Algorithm for finding optimal multiple partitionings based on some costs

Question

I have a situation in which I need to find optimal split positions in an array based on some costs. The problem goes like this:

As input I have an array of events ordered by an integer timestamp and as output I want an array of indexes which split the input array into many parts. The output array needs to be optimal (more on this below).

struct e {
    int Time;
    // other values
}

Example Input:  [e0, e1, e2, e3, e4, e5, ..., e10]
Example output: [0, 2, 6, 8] (the 0 at the start is always there)

Using the above examples I can use the split indices to partition the original array into 5 subarrays like so:

[ [], [e0, e1], [e2, e3, e4, e5], [e6, e7], [e8, e9, e10] ]

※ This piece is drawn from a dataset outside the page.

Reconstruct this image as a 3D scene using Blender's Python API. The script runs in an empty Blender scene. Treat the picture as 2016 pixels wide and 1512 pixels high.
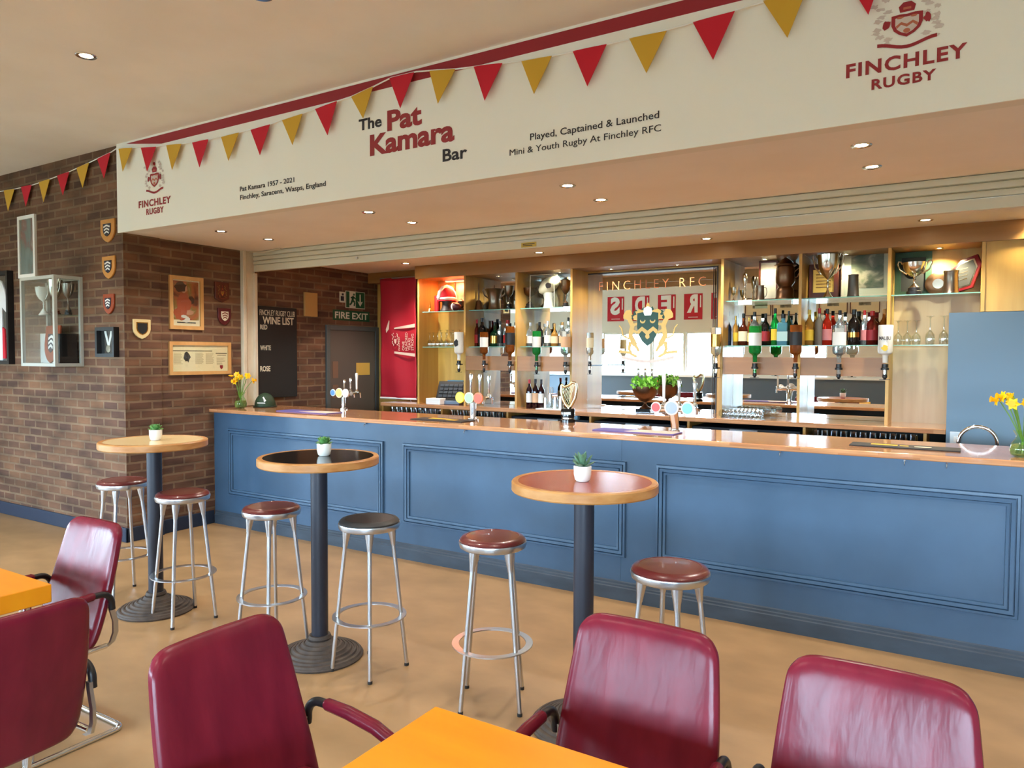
import bpy, bmesh, math, random
from mathutils import Vector, Matrix
R = math.radians
PI = math.pi
random.seed(7)
sc = bpy.context.scene
col = sc.collection

# ---------------------------------------------------------------- camera, sky, exposure
CF = Vector((-0.525254, 0.850111, -0.037691))
YAW, PITCH, ROLL, FPX = 0.5534, 0.0377, 0.0040, 1449.8
CAM = Vector((0.0, -4.7093, 1.69))
CF = Vector((-math.sin(YAW)*math.cos(PITCH), math.cos(YAW)*math.cos(PITCH), -math.sin(PITCH)))
r0 = Vector((math.cos(YAW), math.sin(YAW), 0)); u0 = r0.cross(CF)
CR = math.cos(ROLL)*r0 + math.sin(ROLL)*u0
CU = -math.sin(ROLL)*r0 + math.cos(ROLL)*u0
cd = bpy.data.cameras.new('camera'); co = bpy.data.objects.new('camera', cd); col.objects.link(co)
cd.sensor_fit = 'HORIZONTAL'; cd.sensor_width = 36.0; cd.lens = FPX/2016*36.0
cd.clip_start = 0.05; cd.clip_end = 200
co.matrix_world = Matrix(((CR.x, CU.x, -CF.x, CAM.x), (CR.y, CU.y, -CF.y, CAM.y), (CR.z, CU.z, -CF.z, CAM.z), (0, 0, 0, 1)))
sc.camera = co

def at(px, py, Y=None, X=None, Z=None):
    """photo pixel -> world point on the plane Y=.., X=.. or Z=.."""
    d = CF + CR*((px-1008)/FPX) - CU*((py-756)/FPX)
    if Y is not None: t = (Y-CAM.y)/d.y
    elif X is not None: t = (X-CAM.x)/d.x
    else: t = (Z-CAM.z)/d.z
    return CAM + d*t

w = bpy.data.worlds.new('World'); sc.world = w; w.use_nodes = True
nt = w.node_tree; nt.nodes.clear()
wo = nt.nodes.new('ShaderNodeOutputWorld'); bg = nt.nodes.new('ShaderNodeBackground')
tc = nt.nodes.new('ShaderNodeTexCoord'); sx = nt.nodes.new('ShaderNodeSeparateXYZ'); rp = nt.nodes.new('ShaderNodeValToRGB')
mr = nt.nodes.new('ShaderNodeMapRange'); mr.inputs['From Min'].default_value = -0.3; mr.inputs['From Max'].default_value = 0.7
nt.links.new(tc.outputs['Generated'], sx.inputs[0]); nt.links.new(sx.outputs['Z'], mr.inputs['Value']); nt.links.new(mr.outputs[0], rp.inputs[0])
e = rp.color_ramp.elements
e[0].position = 0.0; e[0].color = (0.10, 0.10, 0.09, 1)
e[1].position = 1.0; e[1].color = (0.44, 0.68, 1.0, 1)
for p, c in ((0.22, (0.16, 0.17, 0.15, 1)), (0.28, (0.48, 0.62, 0.70, 1)), (0.36, (0.60, 0.80, 1.0, 1))):
    k = e.new(p); k.color = c
nt.links.new(rp.outputs[0], bg.inputs['Color']); nt.links.new(bg.outputs[0], wo.inputs['Surface'])
SKY = 29.0
bg.inputs['Strength'].default_value = SKY

sc.view_settings.view_transform = 'Standard'; sc.view_settings.look = 'None'
sc.view_settings.exposure = 1.38; sc.view_settings.gamma = 1.0; sc.view_settings.use_curve_mapping = False
cy = sc.cycles
cy.use_denoising = True
cy.max_bounces = 10; cy.diffuse_bounces = 6; cy.glossy_bounces = 6; cy.transmission_bounces = 8; cy.transparent_max_bounces = 16
cy.caustics_reflective = False; cy.caustics_refractive = False
cy.sample_clamp_indirect = 15.0

# ---------------------------------------------------------------- materials
def lin(c):
    c = c/255.0
    return c/12.92 if c <= 0.04045 else ((c+0.055)/1.055)**2.4
def rgb(r, g, b): return (lin(r), lin(g), lin(b), 1.0)
MATS = {}
def mat(name, c, rough=0.5, metal=0.0, trans=0.0, ior=1.45, emit=None, estr=0.0, coat=0.0, spec=0.5, alpha=1.0):
    if name in MATS: return MATS[name]
    m = bpy.data.materials.new(name); m.use_nodes = True
    b = m.node_tree.nodes['Principled BSDF']
    b.inputs['Base Color'].default_value = rgb(*c)
    b.inputs['Roughness'].default_value = rough; b.inputs['Metallic'].default_value = metal
    b.inputs['Transmission Weight'].default_value = trans; b.inputs['IOR'].default_value = ior
    b.inputs['Coat Weight'].default_value = coat; b.inputs['Specular IOR Level'].default_value = spec
    b.inputs['Alpha'].default_value = alpha
    if emit:
        b.inputs['Emission Color'].default_value = rgb(*emit); b.inputs['Emission Strength'].default_value = estr
    MATS[name] = m; return m
def vary(m, c2, scale=(6, 6, 6), lo=0.35, hi=0.65, detail=4.0, rough2=None, bump=0.0, dist=0.0):
    """mixes the base colour with c2 through object-space noise; optional bump"""
    t = m.node_tree; b = t.nodes['Principled BSDF']
    tcn = t.nodes.new('ShaderNodeTexCoord'); mp = t.nodes.new('ShaderNodeMapping'); mp.inputs['Scale'].default_value = scale
    n = t.nodes.new('ShaderNodeTexNoise'); n.inputs['Scale'].default_value = 1.0; n.inputs['Detail'].default_value = detail
    n.inputs['Distortion'].default_value = dist
    rmp = t.nodes.new('ShaderNodeValToRGB'); rmp.color_ramp.elements[0].position = lo; rmp.color_ramp.elements[1].position = hi
    rmp.color_ramp.elements[0].color = b.inputs['Base Color'].default_value[:]; rmp.color_ramp.elements[1].color = rgb(*c2)
    t.links.new(tcn.outputs['Object'], mp.inputs[0]); t.links.new(mp.outputs[0], n.inputs['Vector']); t.links.new(n.outputs['Fac'], rmp.inputs[0])
    t.links.new(rmp.outputs[0], b.inputs['Base Color'])
    if bump:
        bp = t.nodes.new('ShaderNodeBump'); bp.inputs['Strength'].default_value = bump; bp.inputs['Distance'].default_value = 0.01
        t.links.new(n.outputs['Fac'], bp.inputs['Height']); t.links.new(bp.outputs[0], b.inputs['Normal'])
    return m
def brickmat(name, c1, c2, mortar, bw, rh, ms, rough=0.85, bump=0.6, noise=None, bias=0.0, offset=0.5):
    m = mat(name, c1, rough); t = m.node_tree; b = t.nodes['Principled BSDF']
    uv = t.nodes.new('ShaderNodeUVMap'); uv.uv_map = 'UVMap'
    br = t.nodes.new('ShaderNodeTexBrick'); br.inputs['Scale'].default_value = 1.0
    br.inputs['Brick Width'].default_value = bw; br.inputs['Row Height'].default_value = rh; br.inputs['Mortar Size'].default_value = ms
    br.inputs['Mortar Smooth'].default_value = 0.3; br.inputs['Bias'].default_value = bias; br.offset = offset
    br.inputs['Color1'].default_value = rgb(*c1); br.inputs['Color2'].default_value = rgb(*c2); br.inputs['Mortar'].default_value = rgb(*mortar)
    t.links.new(uv.outputs[0], br.inputs['Vector'])
    out = br.outputs['Color']
    if noise:
        n = t.nodes.new('ShaderNodeTexNoise'); n.inputs['Scale'].default_value = noise[0]; n.inputs['Detail'].default_value = 5
        rm = t.nodes.new('ShaderNodeMapRange'); rm.inputs['From Min'].default_value = 0.3; rm.inputs['From Max'].default_value = 0.7
        rm.inputs['To Min'].default_value = noise[1]; rm.inputs['To Max'].default_value = noise[2]
        mp = t.nodes.new('ShaderNodeMapping'); mp.inputs['Scale'].default_value = noise[3] if len(noise) > 3 else (1, 1, 1)
        mx = t.nodes.new('ShaderNodeMix'); mx.data_type = 'RGBA'; mx.blend_type = 'MULTIPLY'; mx.inputs[0].default_value = 1.0
        t.links.new(uv.outputs[0], mp.inputs[0]); t.links.new(mp.outputs[0], n.inputs['Vector']); t.links.new(n.outputs['Fac'], rm.inputs[0])
        t.links.new(out, mx.inputs[6]); t.links.new(rm.outputs[0], mx.inputs[7]); out = mx.outputs[2]
    t.links.new(out, b.inputs['Base Color'])
    if bump:
        bp = t.nodes.new('ShaderNodeBump'); bp.inputs['Strength'].default_value = bump; bp.inputs['Distance'].default_value = 0.006; bp.invert = True
        t.links.new(br.outputs['Fac'], bp.inputs['Height']); t.links.new(bp.outputs[0], b.inputs['Normal'])
    return m
def thinglass(name, tint=(1, 1, 1), refl=0.9, ior=1.45, rough=0.0):
    """thin sheet glass: straight-through transmission plus a Fresnel reflection"""
    if name in MATS: return MATS[name]
    m = bpy.data.materials.new(name); m.use_nodes = True; t = m.node_tree; t.nodes.clear()
    o = t.nodes.new('ShaderNodeOutputMaterial'); mx = t.nodes.new('ShaderNodeMixShader'); lw = t.nodes.new('ShaderNodeLayerWeight')
    pw = t.nodes.new('ShaderNodeMath'); pw.operation = 'POWER'; pw.inputs[1].default_value = 4.0
    ma = t.nodes.new('ShaderNodeMath'); ma.operation = 'MULTIPLY_ADD'; f0 = ((ior-1)/(ior+1))**2; ma.inputs[1].default_value = 1-f0; ma.inputs[2].default_value = f0
    tr = t.nodes.new('ShaderNodeBsdfTransparent'); gl = t.nodes.new('ShaderNodeBsdfGlossy')
    tr.inputs['Color'].default_value = (*tint, 1); gl.inputs['Roughness'].default_value = rough
    gl.inputs['Color'].default_value = (refl, refl, refl, 1)
    t.links.new(lw.outputs['Facing'], pw.inputs[0]); t.links.new(pw.outputs[0], ma.inputs[0])
    t.links.new(ma.outputs[0], mx.inputs[0]); t.links.new(tr.outputs[0], mx.inputs[1]); t.links.new(gl.outputs[0], mx.inputs[2]); t.links.new(mx.outputs[0], o.inputs['Surface'])
    MATS[name] = m; return m

BRICK = brickmat('brick', (112, 78, 54), (84, 57, 45), (116, 92, 70), 0.225, 0.079, 0.012, noise=(7.0, 0.55, 1.35, (0.35, 1.0, 1.0)))
CEIL = vary(mat('ceiling_paint', (238, 233, 226), 0.7), (233, 227, 219), (2, 2, 2))
WHITEWALL = mat('white_wall_paint', (226, 222, 212), 0.7)
FASCIA = mat('fascia_vinyl', (240, 238, 230), 0.55)
FLOOR = vary(mat('floor_vinyl', (170, 136, 95), 0.42), (142, 113, 77), (2.6, 3.6, 1), 0.33, 0.8, 12)
BARBLUE = vary(mat('bar_paint_blue', (66, 94, 121), 0.34), (61, 88, 114), (3, 3, 3))
DADO = mat('dado_grey', (92, 102, 112), 0.6)
SKIRT = vary(mat('skirting_paint', (64, 78, 92), 0.5), (54, 66, 78), (4, 4, 12))
NAVY = mat('navy_paint', (34, 46, 66), 0.5)
OAK = vary(mat('oak_veneer', (203, 162, 86), 0.38), (184, 140, 68), (9, 9, 0.7), 0.3, 0.7, 5, dist=0.4)
OAKH = vary(mat('oak_horizontal', (170, 118, 68), 0.35), (148, 98, 54), (0.7, 9, 9), 0.3, 0.7, 5, dist=0.4)
PALEOAK = vary(mat('oak_pale', (200, 168, 136), 0.4), (184, 150, 118), (9, 9, 0.7), 0.3, 0.7, 5, dist=0.4)
STAVE = brickmat('stave_wood', (204, 150, 106), (182, 124, 84), (178, 124, 86), 0.42, 0.042, 0.0008, rough=0.14, bump=0, noise=(3.0, 0.82, 1.12, (1.5, 14, 14)))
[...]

The cost of this example solution is the total cost of "distances" between the subarrays:

double distance(e[] arr1, e[] arr2) {
    // return distance from arr1 to arr2, order matters so non-euclidean
}

total cost = distance([], [e0, e1]) + distance([e0, e1], [e2, e3, e4, e5]) + ...

At this point it is helpful to understand the actual problem.

The input array represents musical notes at some time (ie a MIDI file) and I want to split the MIDI file into optimal guitar fingerings. Hence each subarray of notes represents a chord (or a melody grouped together in a single fingering). The distance between two subarrays represents the difficulty of moving from one fingering pattern to another. The goal is to find the easiest (optimal) way to play a song on a guitar.

I have not yet proved it but to me this looks like an NP-Complete or NP-Hard problem. Therefore it could be helpful if I could reduce this to another known problem and use a known divide and conquer algorithm. Also, one could solve this with a more traditional search algorithm (A* ?). It could be efficient because we can filter out bad solutions much faster than in a regular graph (because the input is technically a complete graph since each fingering can be reached from any other fingering).

I'm not able to decide what the best approach would be so I am currently stuck. Any tips or ideas would be appreciated.

Answer 1

It's probably not NP-hard.

Form a graph whose nodes correspond one-to-one to (contiguous) subarrays. For each pair of nodes u, v where u's right boundary is v's left, add an arc from u to v whose length is determined by distance() . Create an artificial source with an outgoing arc to each node whose left boundary is the beginning. Create an artificial sink with an incoming arc from each node whose right boundary is the end.

Now we can find a shortest path from the source to the sink via the linear-time (in the size of the graph, so cubic in the parameter of interest) algorithm for directed acyclic graphs.

Answer 2

This is a bit late but I did solve this problem. I ended up using a slightly modified version of Dijkstra for this but any pathfinding algo could work. I tried A* as well but finding a good heuristic proved to be extremely difficult because of the non-euclidean nature of the problem.

The main changes to Dijkstra are that at some point I can already tell that some unvisited nodes cannot provide an optimal result. This speeds up the algorithm by a lot which is also one of the reasons I didn't opt for A*.

The algorithm essentially works like this:

search()
  visited = set()
  costs = map<node, double>()
  
  // add initial node to costs

  while costs is not empty:
    node = node with minimum cost in costs

    if current.Index == songEnd:
      // backtrack from current to get fingering for the song
      return solution

    visited.add(node)

    foreach neighbour of node:
      if visited node:
        continue
      
      newCost = costs[node] + distance(node, neighbour)
      add neighbour with newCost to costs

    
  // we can remove nodes that have a higher cost but
  // which have a lower index than our current node
  // this is because every fingering position is reachable
  // from any fingering positions
  // therefore a higher cost node which is not as far as our current node
  // cannot provide an optimal solution
  remove unoptimal nodes from costs

  remove node from costs

// if costs ends up empty then it is impossible to play this song
// on guitar (e.g. more than 6 notes played at the same time)

The magic of this algorithm happens in fetching the neighbours and calculating the distance between two nodes but those are irrelevant for this question.